The Democratic Senator-elect from Illinois, Barack Obama, gave proponents of PRAs cause for optimism when host Tim Russert asked if common ground could be found between Democrats and Republicans on Social Security. Obama answered: I think that when it comes to Social Security, all of us want to make sure that our senior citizens can retire with dignity and respect. And everybody has to be openminded in thinking how do we firm up a system that, in fact, is going to be in difficulty in the coming years. So I absolutely think that it’s possible for us to find common ground.

(I have stated my emphatic belief that there is absolutely nothing wrong with the Social Security system, so I won't go into it here. But if you want to, you can read more in here and here.)

The case of Ford is more troubling. In April of this year, at a Social Security reform briefing held by, Morton Kondrake moderated a discussion between Ford and Lindsay Graham (R-S.C.). In it, Ford fed the "Social Security is Sick" furor when he noted that "I’m 33 years old, and many in my generation will tell you they’re not expecting to be able to rely on Social Security." He further gave this support for privatization:

KONDRAKE: First, would you be supportive of a bill like Senator Graham’s, with personal accounts in Social Security?

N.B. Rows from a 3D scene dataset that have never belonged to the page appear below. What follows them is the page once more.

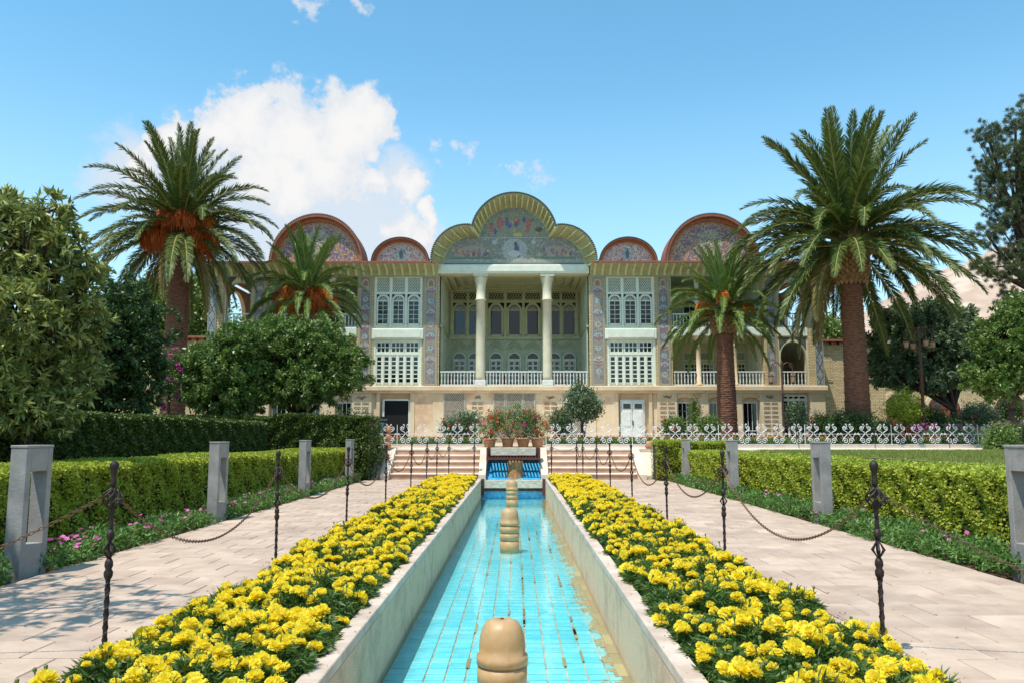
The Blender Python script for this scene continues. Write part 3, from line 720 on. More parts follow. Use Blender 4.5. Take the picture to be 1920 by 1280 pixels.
for o_ in offs:
    xm = XC+o_*SB
    z0, z1 = Zv(631, DB), Zv(569, DB)
    arched_window(xm, z0, 27*SB, z1-z0, DB, M_green, 1, 1, 9, .1)
    lattice(xm-15*SB, xm+15*SB, Zv(563.5, DB), Zv(549, DB), DB, M_green, .16, .03, True, 'lattice', .03, M_dark, .6)
    mbs = MB()
    for sg in (-1, 1): xq = xm+sg*15.5*SB; mbs.prism([(xq, z1+.02), (xq-sg*.30, z1+.02), (xq, z1-.35)], DB-.02, DB-.005)
    part('spandrel', mbs, M_dark, pal)
    part('sill', MB().box(xm-15*SB, xm+15*SB, DB-.12, DB, z0-.12, z0-.01), M_green, pal)
    zd0, zd1 = zf, Zv(661, DB); zs = zd1-11.5*SB
    mbd = MB(); mbd.band(arch_line(xm, zs-.01, 21*SB, 10.5*SB), arch_line(xm, zs-.01, 25*SB, 12.5*SB), DB-.12, DB)
    mbd.box(xm-12.5*SB, xm-10.5*SB, DB-.12, DB, zd0, zs-.011).box(xm+10.5*SB, xm+12.5*SB, DB-.12, DB, zd0, zs-.011).box(xm-10.5*SB, xm+10.5*SB, DB-.09, DB, zs-.1, zs-.0)
    for q in (-1, 1):
        xq = xm+q*5*SB; wq = 3.2*SB
        mbd.box(xq-5*SB+.01, xq-wq, DB-.07, DB, zd0, zs-.1).box(xq+wq, xq+5*SB-.01, DB-.07, DB, zd0, zs-.1)
        for r_ in range(7): z = zd0+.1+(zs-zd0-.2)*r_/6; mbd.box(xq-wq, xq+wq, DB-.065, DB, z-.05, z+.03)
    dd = part('door', mbd, M_pale, pal)
    part('pane', MB().prism(arch_pts(xm, zd0+.02, 21*SB, zd1-zd0-.05), DB-.03, DB-.012), M_glass, dd, world=False)
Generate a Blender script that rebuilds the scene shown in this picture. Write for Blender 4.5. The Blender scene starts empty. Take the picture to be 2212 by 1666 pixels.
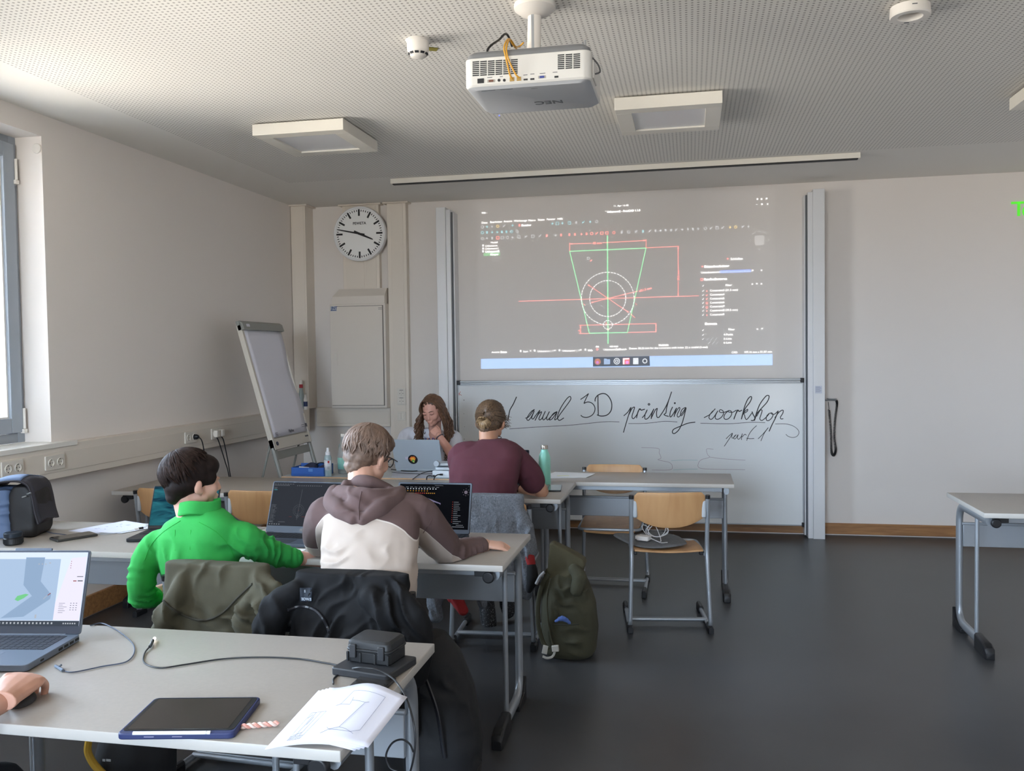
import bpy, math, random
import numpy as np
from mathutils import Vector, Matrix, noise
random.seed(7)
C = bpy.context.scene.collection
SC = bpy.context.scene
# ---------------------------------------------------------------- camera
W_PX, H_PX, F_PX, CAM_H = 2212.0, 1666.0, 1895.0, 1.59
def cam_axes(yaw=0.2010, pitch=0.0356, roll=-0.0141):
    f = Vector((-math.sin(yaw)*math.cos(pitch), math.cos(yaw)*math.cos(pitch), -math.sin(pitch)))
    r = Vector((math.cos(yaw), math.sin(yaw), 0)); u = r.cross(f)
    return r*math.cos(roll)+u*math.sin(roll), u*math.cos(roll)-r*math.sin(roll), f
CR, CU, CF = cam_axes()
cam_d = bpy.data.cameras.new('camera'); cam = bpy.data.objects.new('camera', cam_d); C.objects.link(cam)
cam_d.sensor_width = 36; cam_d.lens = 36*F_PX/W_PX; cam_d.clip_start = 0.05
m = Matrix((CR, CU, -CF)).transposed().to_4x4(); m.translation = (0, 0, CAM_H); cam.matrix_world = m
SC.camera = cam
def at(px, py, x=None, y=None, z=None):
    """world point seen at a place of the photograph, on the plane x=, y= or z="""
    d = CR*((px-W_PX/2)/F_PX) - CU*((py-H_PX/2)/F_PX) + CF
    t = x/d.x if x is not None else (y/d.y if y is not None else (z-CAM_H)/d.z)
    return Vector((0, 0, CAM_H)) + d*t
# ---------------------------------------------------------------- exposure, sky, daylight
SC.view_settings.view_transform = 'Standard'; SC.view_settings.look = 'None'
SC.view_settings.gamma = 1; SC.view_settings.use_curve_mapping = False
SC.view_settings.exposure = 1.88
wd = bpy.data.worlds.new('world'); SC.world = wd; wd.use_nodes = True
nt = wd.node_tree; nt.nodes.clear()
wo = nt.nodes.new('ShaderNodeOutputWorld'); bg = nt.nodes.new('ShaderNodeBackground')
tc = nt.nodes.new('ShaderNodeTexCoord'); sx = nt.nodes.new('ShaderNodeSeparateXYZ')
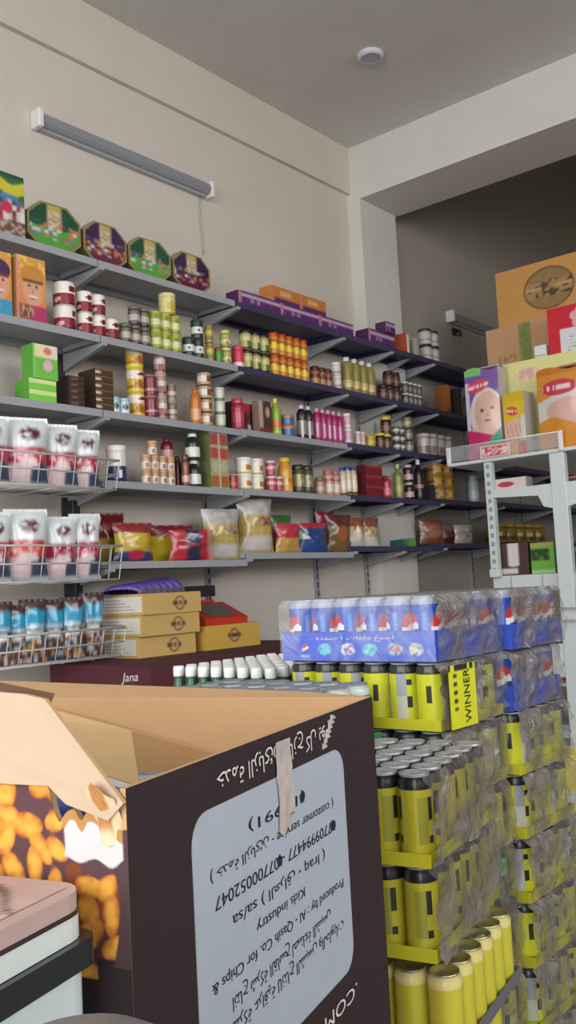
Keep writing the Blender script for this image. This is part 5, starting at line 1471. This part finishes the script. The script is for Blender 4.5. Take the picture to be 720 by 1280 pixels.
# top board with the cartons
zb1 = on_y(640, 470, 5.62).z
GO = bpy.data.objects['gondola']
MB().bbox(gx(-2.66), gx(-1.75), .36, .94, zb1-.02, zb1, GW).build('top_board', STEEL, GO)
for x in (-2.64, -1.80): MB().bbox(gx(x), gx(x)+.035, .365, .40, ZT, zb1-.021, GW).build('support', STEEL, GO)
def tape_green(u, v):
    c = C('#c39a72')
    if .345 < u < .47: c = C('#7a8a4a') if vnoise(u*50, v*6, 2) > .35 else C('#9a9a60')
    if .12 < u < .31 and .30 < v < .42 and vnoise(u*60, v*40, 4) > .5: c = C('#a07a58')
    return c
def front_carton(name, label, px0, px1, pyt, y, dp, z0, col, paint, **kw):
    x0, x1 = on_y(px0, 400, y).x, on_y(px1, 400, y).x; zt = on_y(px0, pyt, y).z
    return closed_carton(name, label, 'carton', x0, x1, y, y+dp, z0, zt, col, ny=paint, **kw)
tc = front_carton('carton', 'tan cardboard carton with green tape under the big round logo carton', 606, 730, 415, 5.63, .42, zb1+.001, '#c39a72', tape_green, top='#c8a27c', nu=50, nv=24)
zc1 = on_y(606, 415, 5.63).z+.0035
def bigl(u, v):
    c = C('#c89554')
    cu, cv, r = .455, .52, .37
    asp = 1.72
    dx, dz = (u-cu)*asp, v-cv
    q = math.hypot(dx, dz)/r
    if q < 1:
        c = C('#7a6244')
        if dz > r*.36+.02*math.sin(u*30): c = C('#94774e') if q < .93 else C('#6a543a')
        elif dz < -r*.40: c = C('#94774e')
        elif abs(dz) < r*.40:
            c = C('#5a4632')
            if vnoise(u*34, v*20, 7) > .42: c = C('#a88658')
            if abs(dz-.02) < .018 and abs(dx) > .1: c = C('#caa06a')
        if q > .94: c = C('#5a4632')
    elif abs(dz+.02) < .015 and q < 1.12: c = C('#a88658')
    return c
bigc = front_carton('carton', 'big brown cardboard carton with a dark round logo, topmost', 623, 775, 342, 5.66, .40, zc1, '#c89554', bigl, top='#d0a060', tape='#d8c09a', nu=90, nv=60)
def redb(u, v):
    c = C('#cc2838')
    if u > .22 and v < .52: c = C('#dcdce0') if v < .50 else C('#e8c8cc')
    for k in range(5):
        a = 2*PI*k/5+.3
        if math.hypot((u-.62-.11*math.cos(a))*1.1, v-.72-.13*math.sin(a)) < .10: c = C('#e8a8b8')
    if math.hypot((u-.62)*1.1, v-.72) < .05: c = C('#a03050')
    if u > .34 and v < .34 and abs((v*14) % 1-.5) < .14 and hsh(int(u*30), int(v*14), 3) > .4: c = C('#8a8a94')
    return c
# the red box stands on the pale carton
x0, x1 = on_y(684, 400, 5.425).x, on_y(752, 400, 5.425).x
zpt = ZT+.001+Hd+.0038
zt = on_y(684, 388, 5.425).z
closed_carton('toy_box', 'red box with a pink flower and white panel, right photo edge', 'box', x0, x1, 5.425, 5.525, zpt, zt, '#b82434', ny=redb, top='#c03040', nu=44, nv=44)
x0, x1 = on_y(668, 440, 5.42).x, on_y(683, 440, 5.42).x; zt = on_y(676, 431, 5.42).z
tt = thing('cream_box', 'tiny white box left of the red box', 'box', ((x0+x1)/2-.004, 5.46, zpt))
MB().bbox(-(x1-x0)/2, (x1-x0)/2, -.035, .035, 0, max(.03, zt-zpt), C('#e2e4e4'), .003).build('box_body', PRINT, tt)
MB().box(-(x1-x0)/2*.9, (x1-x0)/2*.9, -.0362, -.0352, .01, .02, C('#b8bcc0')).build('printed_line', PRINT, tt)

# goods inside the gondola
def gx_item(name, label, cat, px0, px1, pytop, y, z0, dp, paint, side, mat=PRINT, nu=16, nv=16):
    x0, x1 = on_y(px0, 640, y).x, on_y(px1, 640, y).x; zt = on_y((px0+px1)/2, pytop, y).z
    t = thing(name, label, cat, ((x0+x1)/2, y+dp/2, z0))
    W, Hh = x1-x0, max(.02, zt-z0); m = MB()
    m.bbox(-W/2, W/2, -dp/2+.002, dp/2, 0, Hh, C(side), .003); m.build('box_body', mat, t)
    m = MB(); m.grid(lambda u, v: (-W/2+.002+(W-.004)*u, -dp/2, .002+(Hh-.004)*v), nu, nv, paint, sm=False); m.build('printed_front', mat, t)
    return t
gx_item('soap_box', 'pink and white box on the upper gondola shelf', 'box', 619, 660, 597, 5.245, 1.8855, .10, lambda u, v: C('#c03a5c') if (u-.38)**2+(v-.45)**2 < .07 else C('#dcd0c8'), '#b8b0a8')
gx_item('shampoo_box', 'dark crimson box right of the post on the upper gondola shelf', 'box', 708, 735, 594, 5.265, 1.8855, .10, lambda u, v: C('#5a2030') if v < .7 else C('#a86a78'), '#3a1c24')
gx_item('coffee_bag', 'dark brown and white pack on the middle gondola shelf', 'pack', 622, 656, 679, 5.262, 1.361, .12, lambda u, v: C('#d6d0d0') if .26 < u < .66 and v > .25+.2*abs(u-.46) or (v < .2 and u < .6 and v > .04) else C('#4a302c'), '#3a2624')
def gpk(u, v):
    c = C('#6ab03a')
    if .42 < v < .80 and abs(u-.4) < .4: c = C('#24401c') if vnoise(u*8, v*8, 3) > .35 else C('#3f7a2c')
    if v > .88: c = C('#a8a05a')
    if v < .12: c = C('#a8c890')
    return c
gx_item('coffee_bag', 'bright green pack on the middle gondola shelf beside the post', 'pack', 659, 689, 678, 5.262, 1.361, .12, gpk, '#4a8a30')
gx_item('coffee_bag', 'dark olive pack right of the post on the middle gondola shelf', 'pack', 708, 735, 683, 5.262, 1.361, .12, lambda u, v: C('#4a4a38') if v < .8 else C('#7a7064'), '#3a3a2c')
for k, (a, b, top, c1, c2, lab) in enumerate(((697, 706, 752, '#c8c83a', '#8ab04a', 'small yellow green packet behind the gondola wire rail'), (706, 716, 746, '#c83a3a', '#d86a4a', 'small red packet behind the gondola wire rail'), (716, 730, 748, '#b83040', '#7aa04a', 'small red and green packet at the photo edge behind the wire rail'))):
    gx_item('spice_packet', lab, 'packet', a, b, top, 5.256+.003*k, 1.0755, .05, (lambda p, q: lambda u, v: C(p) if v > .45 else C(q))(c1, c2), c2)
gx_item('red_box', 'flat red box on the low gondola shelf', 'box', 668, 702, 856, 5.262, .7155, .12, lambda u, v: C('#b82a3c') if v > .25 else C('#c8b0a8'), '#8a2030')
gx_item('biscuit_box', 'dark green box lying under the flat red box', 'box', 676, 704, 884, 5.30, .4205, .12, lambda u, v: C('#24302c'), '#1c2624')
gx_item('water_pack', 'small pale blue pack at the bottom of the gondola', 'pack', 680, 696, 905, 5.262, .4205, .03, lambda u, v: C('#7ab0d0') if v > .3 else C('#c8d8e0'), '#6aa0c0')

# ------------------------------------------------------------------ daylight from the street and the sky, plus an added side fill
w = bpy.data.worlds.new('world'); SC.world = w; w.use_nodes = True
bg = w.node_tree.nodes['Background']
sky = w.node_tree.nodes.new('ShaderNodeTexSky'); sky.sky_type = 'HOSEK_WILKIE'; sky.turbidity = 5; sky.sun_direction = (.3, .5, .8)
hs = w.node_tree.nodes.new('ShaderNodeHueSaturation'); hs.inputs['Saturation'].default_value = .35
w.node_tree.links.new(sky.outputs[0], hs.inputs['Color']); w.node_tree.links.new(hs.outputs[0], bg.inputs['Color'])
bg.inputs['Strength'].default_value = 1.0
def area(name, loc, rot, sx, sy, power, col):
    l = bpy.data.lights.new(name, 'AREA'); l.shape = 'RECTANGLE'; l.size = sx; l.size_y = sy; l.energy = power; l.color = col
    o = bpy.data.objects.new(name, l); COL.objects.link(o); o.location = loc; o.rotation_euler = rot; return o
area('daylight_shopfront', (.3, -6.0, 3.4), (math.radians(90), 0, 0), 9.0, 6.4, 1080, (1.0, .985, .97))
area('side_fill', (5.5, .9, 3.7), (0, math.radians(90), 0), 3.6, 8.0, 620, (1.0, .99, .98))  # added fill lamp outside the made-up side opening
SC.view_settings.view_transform = 'Standard'; SC.view_settings.look = 'None'
SC.view_settings.gamma = 1.0; SC.view_settings.exposure = 0.0; SC.view_settings.use_curve_mapping = False
SC.cycles.use_denoising = True
SC.cycles.max_bounces = 10; SC.cycles.diffuse_bounces = 6; SC.cycles.transparent_max_bounces = 24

REPRESENTATIVE FORD:  Yes, I would, provided we could pay for the transition costs without running up bigger deficits.  I’m not an expert on all the details, but I think his bill has good anti-poverty protections, and matching funds for lower-income workers.  The personal accounts are progressive, which is good.  And in the long run, it keeps Social Security costs down to about where they are now, which we can afford.  In this budget environment, however, it will be very hard to pay for the transition costs of the accounts.

In addition, Ford came close to co-sponsoring the Social Security Savings Act with Jim DeMint (R-S.C.) earlier this year. In the end, he withdrew his support because he could not agree with DeMint on a way to pay for these changes, but he mad this statement of support for the ideas embodied in DeMint's plan:

Rep. DeMint has a proposal that would allow workers to begin building wealth by investing part of their Social Security taxes in individual retirement accounts. The accounts would be administered within the Social Security Administration. His plan is progressive, allowing low-income workers to invest a larger portion of their taxes. It would allow assets to be passed on from generation to generation.

The reason I single out Ford and Obama is because they are the two that are repeatedly pointed to by privatizers when they claim "bipartisan support" for their measures (see here: The Washington Times, Fox News and The New York Sun). If they are indeed the future leaders of the Democratic Party, and I believe there are many reasons to hope that is true, they need to take a stand on BushCo's push to raid the Social Security piggy bank, and if indeed they are being unfairly trumpeted by conservative media for positions they do not support, they need to put an end to it.